### DATA RECORDS
════════
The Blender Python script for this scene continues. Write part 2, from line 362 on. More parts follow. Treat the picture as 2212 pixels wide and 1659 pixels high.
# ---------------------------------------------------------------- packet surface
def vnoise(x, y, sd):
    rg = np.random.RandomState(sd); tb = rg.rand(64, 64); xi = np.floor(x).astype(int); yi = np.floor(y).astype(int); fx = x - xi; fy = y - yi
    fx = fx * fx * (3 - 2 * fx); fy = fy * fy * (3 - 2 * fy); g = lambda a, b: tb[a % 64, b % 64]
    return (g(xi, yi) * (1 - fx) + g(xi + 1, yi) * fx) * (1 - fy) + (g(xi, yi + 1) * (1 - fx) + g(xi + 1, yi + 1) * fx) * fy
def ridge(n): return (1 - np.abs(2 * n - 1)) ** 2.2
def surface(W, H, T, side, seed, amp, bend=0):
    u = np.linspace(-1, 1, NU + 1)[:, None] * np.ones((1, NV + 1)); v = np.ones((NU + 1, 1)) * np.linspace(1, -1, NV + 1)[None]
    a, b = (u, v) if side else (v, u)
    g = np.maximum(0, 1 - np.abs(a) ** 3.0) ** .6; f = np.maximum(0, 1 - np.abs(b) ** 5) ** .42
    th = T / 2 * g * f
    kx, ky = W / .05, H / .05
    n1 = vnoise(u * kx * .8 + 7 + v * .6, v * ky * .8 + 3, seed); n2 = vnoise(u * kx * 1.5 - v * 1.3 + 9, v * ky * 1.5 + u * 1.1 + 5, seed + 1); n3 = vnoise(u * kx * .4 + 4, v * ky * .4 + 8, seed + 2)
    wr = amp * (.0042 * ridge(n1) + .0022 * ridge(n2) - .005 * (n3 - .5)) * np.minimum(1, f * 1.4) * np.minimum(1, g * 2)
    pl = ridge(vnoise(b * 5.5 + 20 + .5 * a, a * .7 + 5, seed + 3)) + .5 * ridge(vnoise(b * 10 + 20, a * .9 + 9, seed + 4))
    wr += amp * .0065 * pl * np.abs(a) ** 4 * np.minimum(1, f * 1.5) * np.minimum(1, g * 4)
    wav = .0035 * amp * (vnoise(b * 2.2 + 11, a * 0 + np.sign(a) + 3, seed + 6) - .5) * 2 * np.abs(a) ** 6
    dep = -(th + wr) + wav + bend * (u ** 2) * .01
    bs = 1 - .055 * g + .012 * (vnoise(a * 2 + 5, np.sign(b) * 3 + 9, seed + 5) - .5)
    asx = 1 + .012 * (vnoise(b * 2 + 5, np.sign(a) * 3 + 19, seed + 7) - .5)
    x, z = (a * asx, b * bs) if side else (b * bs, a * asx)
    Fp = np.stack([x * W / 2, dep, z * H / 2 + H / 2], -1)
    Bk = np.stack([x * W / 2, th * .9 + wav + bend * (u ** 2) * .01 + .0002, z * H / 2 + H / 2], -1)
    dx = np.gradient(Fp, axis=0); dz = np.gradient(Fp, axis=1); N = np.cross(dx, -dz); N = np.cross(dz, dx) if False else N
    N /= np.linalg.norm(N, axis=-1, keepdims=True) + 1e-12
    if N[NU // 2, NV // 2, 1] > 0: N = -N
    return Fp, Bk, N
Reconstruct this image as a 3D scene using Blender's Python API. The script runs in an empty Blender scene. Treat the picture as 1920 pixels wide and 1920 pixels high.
════════
### WHAT YOU NEED TO DO
Look through the data above. Find each line with the string "high" and copy it.

### FINAL RESULT
The Blender Python script for this scene continues. Write part 2, from line 362 on. More parts follow. Treat the picture as 2212 pixels wide and 1659 pixels high.
Reconstruct this image as a 3D scene using Blender's Python API. The script runs in an empty Blender scene. Treat the picture as 1920 pixels wide and 1920 pixels high.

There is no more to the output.